__WHAT TO PRODUCE__: Count the lines containing "picture" in the entries underneath, and state that count without anything else.

__RECORDS FOR THIS EXERCISE__:
┄┄┄┄┄┄┄┄┄┄┄┄┄┄┄┄┄┄┄┄
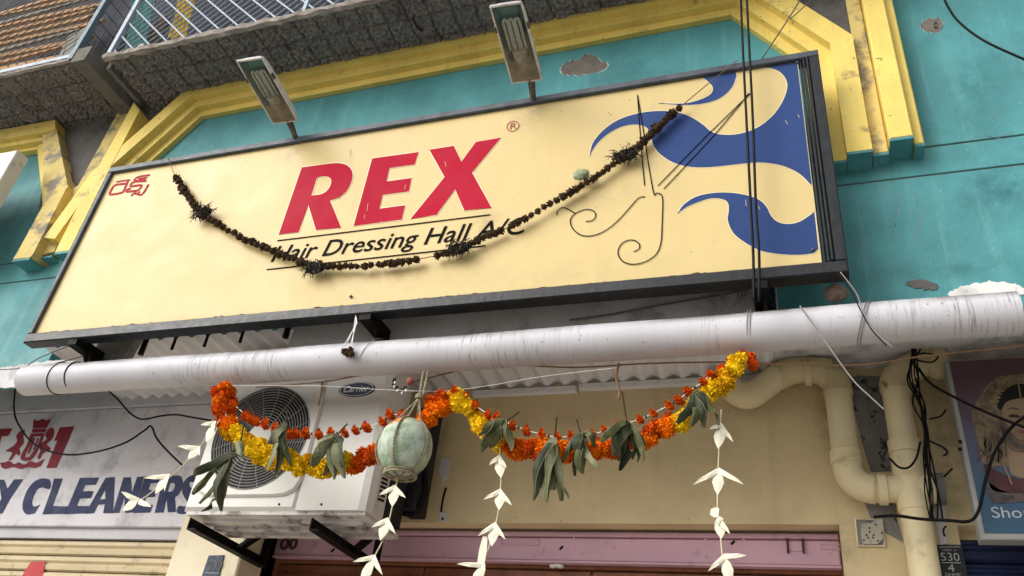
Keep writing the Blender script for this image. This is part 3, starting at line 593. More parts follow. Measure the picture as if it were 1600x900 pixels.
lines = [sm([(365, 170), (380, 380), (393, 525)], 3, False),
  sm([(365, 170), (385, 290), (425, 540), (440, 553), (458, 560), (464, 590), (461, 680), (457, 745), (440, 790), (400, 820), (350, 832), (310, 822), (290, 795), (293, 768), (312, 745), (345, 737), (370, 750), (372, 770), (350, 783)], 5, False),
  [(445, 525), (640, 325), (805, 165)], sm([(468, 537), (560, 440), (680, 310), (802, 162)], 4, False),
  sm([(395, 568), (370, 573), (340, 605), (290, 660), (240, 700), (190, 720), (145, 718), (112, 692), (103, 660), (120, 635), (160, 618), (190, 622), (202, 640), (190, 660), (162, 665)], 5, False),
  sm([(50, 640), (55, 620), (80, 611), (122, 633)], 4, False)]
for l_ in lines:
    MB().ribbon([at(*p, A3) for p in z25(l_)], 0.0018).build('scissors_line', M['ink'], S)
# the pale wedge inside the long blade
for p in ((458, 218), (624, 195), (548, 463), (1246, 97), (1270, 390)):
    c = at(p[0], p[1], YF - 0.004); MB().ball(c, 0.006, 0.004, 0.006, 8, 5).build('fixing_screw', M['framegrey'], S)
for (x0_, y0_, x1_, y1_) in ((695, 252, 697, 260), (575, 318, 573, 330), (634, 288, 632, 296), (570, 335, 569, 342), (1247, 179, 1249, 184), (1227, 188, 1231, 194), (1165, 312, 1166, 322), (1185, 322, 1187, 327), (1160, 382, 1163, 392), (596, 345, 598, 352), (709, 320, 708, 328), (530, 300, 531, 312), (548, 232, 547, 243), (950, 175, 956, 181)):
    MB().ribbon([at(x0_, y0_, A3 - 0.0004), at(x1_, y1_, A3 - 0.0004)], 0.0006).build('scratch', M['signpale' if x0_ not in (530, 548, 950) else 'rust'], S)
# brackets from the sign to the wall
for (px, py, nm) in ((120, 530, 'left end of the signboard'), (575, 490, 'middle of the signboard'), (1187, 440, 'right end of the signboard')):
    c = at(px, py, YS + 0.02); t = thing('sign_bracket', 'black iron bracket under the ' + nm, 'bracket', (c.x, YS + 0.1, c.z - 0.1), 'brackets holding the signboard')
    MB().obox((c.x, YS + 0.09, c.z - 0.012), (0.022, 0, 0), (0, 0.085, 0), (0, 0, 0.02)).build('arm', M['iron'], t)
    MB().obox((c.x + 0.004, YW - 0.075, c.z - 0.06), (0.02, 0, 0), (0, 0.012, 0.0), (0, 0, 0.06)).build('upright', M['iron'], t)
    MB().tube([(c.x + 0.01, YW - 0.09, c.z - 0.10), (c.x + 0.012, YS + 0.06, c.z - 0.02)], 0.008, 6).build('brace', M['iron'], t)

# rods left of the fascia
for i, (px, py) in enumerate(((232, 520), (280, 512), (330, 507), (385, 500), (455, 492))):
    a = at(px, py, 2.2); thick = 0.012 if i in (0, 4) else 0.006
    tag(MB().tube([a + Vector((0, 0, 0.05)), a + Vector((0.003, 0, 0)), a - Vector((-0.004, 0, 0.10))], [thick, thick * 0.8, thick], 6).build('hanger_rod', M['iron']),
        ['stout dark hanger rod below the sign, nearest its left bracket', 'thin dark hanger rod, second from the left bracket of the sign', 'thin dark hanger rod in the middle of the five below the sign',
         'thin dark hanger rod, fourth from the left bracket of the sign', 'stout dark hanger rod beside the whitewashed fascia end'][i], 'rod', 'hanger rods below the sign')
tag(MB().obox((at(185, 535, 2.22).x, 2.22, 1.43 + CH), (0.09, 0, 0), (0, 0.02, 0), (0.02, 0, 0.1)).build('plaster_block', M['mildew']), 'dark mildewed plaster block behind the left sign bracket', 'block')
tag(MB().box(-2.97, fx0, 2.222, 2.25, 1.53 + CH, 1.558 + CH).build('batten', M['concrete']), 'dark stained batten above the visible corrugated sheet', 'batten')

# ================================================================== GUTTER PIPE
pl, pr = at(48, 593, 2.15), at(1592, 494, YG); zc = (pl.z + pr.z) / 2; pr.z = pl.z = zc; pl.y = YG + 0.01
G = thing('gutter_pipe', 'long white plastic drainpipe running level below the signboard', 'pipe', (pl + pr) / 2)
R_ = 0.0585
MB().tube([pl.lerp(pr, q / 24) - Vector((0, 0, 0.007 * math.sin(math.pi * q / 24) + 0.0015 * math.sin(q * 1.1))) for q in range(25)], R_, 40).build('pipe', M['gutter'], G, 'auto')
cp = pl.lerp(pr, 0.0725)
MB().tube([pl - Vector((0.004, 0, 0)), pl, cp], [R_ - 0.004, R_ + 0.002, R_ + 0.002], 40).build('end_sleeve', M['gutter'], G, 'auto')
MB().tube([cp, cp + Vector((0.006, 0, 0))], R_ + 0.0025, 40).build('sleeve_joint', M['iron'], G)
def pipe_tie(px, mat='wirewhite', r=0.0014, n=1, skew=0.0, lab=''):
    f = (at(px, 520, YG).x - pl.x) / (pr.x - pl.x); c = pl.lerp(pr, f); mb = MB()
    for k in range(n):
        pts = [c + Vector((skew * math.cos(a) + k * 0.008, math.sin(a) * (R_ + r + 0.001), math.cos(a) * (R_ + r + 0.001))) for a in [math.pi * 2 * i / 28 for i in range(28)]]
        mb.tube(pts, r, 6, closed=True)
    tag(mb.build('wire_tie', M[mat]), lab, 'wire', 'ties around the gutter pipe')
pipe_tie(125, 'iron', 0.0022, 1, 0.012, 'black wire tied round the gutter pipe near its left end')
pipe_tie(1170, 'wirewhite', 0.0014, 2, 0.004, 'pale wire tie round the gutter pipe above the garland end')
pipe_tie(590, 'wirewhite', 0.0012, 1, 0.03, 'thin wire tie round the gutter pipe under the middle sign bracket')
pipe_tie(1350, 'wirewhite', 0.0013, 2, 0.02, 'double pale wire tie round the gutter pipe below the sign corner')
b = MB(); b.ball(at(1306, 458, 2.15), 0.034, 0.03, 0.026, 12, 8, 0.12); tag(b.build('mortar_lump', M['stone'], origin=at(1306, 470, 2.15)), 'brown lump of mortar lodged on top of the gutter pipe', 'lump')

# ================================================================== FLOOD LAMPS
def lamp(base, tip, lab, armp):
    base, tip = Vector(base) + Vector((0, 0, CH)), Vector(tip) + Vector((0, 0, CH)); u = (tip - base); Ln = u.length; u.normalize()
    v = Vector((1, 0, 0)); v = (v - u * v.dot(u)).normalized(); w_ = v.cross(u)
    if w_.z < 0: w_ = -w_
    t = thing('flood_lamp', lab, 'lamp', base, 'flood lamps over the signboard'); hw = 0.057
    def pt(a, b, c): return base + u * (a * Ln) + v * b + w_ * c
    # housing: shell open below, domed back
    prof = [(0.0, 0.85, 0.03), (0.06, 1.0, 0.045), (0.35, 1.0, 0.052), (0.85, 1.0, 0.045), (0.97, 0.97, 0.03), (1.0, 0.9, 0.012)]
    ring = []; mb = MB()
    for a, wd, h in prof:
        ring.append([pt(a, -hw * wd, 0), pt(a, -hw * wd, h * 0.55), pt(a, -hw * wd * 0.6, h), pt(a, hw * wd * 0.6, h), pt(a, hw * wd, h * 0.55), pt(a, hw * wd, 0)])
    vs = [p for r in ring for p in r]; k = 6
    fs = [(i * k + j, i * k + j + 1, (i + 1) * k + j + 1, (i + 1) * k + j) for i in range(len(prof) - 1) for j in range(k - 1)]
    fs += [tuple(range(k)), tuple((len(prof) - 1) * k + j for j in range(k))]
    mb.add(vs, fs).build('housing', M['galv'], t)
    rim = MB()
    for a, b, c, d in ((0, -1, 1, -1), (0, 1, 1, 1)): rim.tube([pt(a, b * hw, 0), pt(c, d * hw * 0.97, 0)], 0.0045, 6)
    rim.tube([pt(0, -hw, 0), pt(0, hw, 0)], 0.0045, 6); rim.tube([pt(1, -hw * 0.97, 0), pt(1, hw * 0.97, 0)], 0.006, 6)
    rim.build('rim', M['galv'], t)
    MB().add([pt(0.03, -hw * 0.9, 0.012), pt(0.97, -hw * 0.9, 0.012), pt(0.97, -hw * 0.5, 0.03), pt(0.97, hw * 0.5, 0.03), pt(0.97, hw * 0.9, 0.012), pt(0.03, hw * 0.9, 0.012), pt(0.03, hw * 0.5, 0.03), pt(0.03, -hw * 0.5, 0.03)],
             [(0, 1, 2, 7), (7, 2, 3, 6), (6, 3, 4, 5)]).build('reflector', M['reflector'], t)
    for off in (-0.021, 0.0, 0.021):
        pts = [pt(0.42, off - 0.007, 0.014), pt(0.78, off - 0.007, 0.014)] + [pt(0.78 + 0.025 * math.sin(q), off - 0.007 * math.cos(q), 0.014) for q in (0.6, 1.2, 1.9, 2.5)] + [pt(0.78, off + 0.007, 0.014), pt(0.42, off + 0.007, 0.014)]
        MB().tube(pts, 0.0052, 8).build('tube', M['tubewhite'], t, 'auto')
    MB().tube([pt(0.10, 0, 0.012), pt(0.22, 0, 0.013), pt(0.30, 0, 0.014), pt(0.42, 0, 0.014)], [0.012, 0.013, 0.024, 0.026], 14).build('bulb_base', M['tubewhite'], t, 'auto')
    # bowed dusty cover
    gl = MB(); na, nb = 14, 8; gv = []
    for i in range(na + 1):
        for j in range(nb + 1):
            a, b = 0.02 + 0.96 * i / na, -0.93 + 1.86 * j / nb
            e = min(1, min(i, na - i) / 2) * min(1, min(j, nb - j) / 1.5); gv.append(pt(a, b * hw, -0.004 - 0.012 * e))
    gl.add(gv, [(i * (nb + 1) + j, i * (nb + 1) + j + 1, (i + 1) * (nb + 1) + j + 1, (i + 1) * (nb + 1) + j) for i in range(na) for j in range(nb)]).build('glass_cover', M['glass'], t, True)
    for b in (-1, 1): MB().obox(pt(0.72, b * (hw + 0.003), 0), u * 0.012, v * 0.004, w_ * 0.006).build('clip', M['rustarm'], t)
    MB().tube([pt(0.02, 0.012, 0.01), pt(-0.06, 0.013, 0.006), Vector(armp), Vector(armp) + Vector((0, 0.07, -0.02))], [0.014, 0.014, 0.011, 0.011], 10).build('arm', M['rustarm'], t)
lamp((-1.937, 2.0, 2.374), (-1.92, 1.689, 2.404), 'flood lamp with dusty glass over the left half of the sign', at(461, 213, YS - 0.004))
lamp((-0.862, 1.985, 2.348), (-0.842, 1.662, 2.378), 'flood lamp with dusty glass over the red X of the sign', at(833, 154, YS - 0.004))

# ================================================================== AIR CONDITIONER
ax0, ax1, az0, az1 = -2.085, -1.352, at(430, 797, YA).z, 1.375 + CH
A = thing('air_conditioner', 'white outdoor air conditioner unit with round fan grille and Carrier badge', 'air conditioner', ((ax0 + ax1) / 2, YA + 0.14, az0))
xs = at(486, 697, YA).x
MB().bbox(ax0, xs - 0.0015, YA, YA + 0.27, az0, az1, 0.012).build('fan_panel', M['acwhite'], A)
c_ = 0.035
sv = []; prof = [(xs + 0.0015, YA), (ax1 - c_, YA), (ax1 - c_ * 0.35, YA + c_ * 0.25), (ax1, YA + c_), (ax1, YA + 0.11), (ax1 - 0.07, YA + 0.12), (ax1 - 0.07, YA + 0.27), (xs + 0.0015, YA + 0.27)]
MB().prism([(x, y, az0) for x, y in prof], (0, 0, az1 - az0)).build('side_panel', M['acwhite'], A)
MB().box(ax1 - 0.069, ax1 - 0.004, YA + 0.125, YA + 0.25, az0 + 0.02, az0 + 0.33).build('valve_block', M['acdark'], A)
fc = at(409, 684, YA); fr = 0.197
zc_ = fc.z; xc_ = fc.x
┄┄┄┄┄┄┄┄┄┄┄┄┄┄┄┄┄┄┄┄
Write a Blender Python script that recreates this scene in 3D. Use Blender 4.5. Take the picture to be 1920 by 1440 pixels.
┄┄┄┄┄┄┄┄┄┄┄┄┄┄┄┄┄┄┄┄
__FINISHED ANSWER__: 2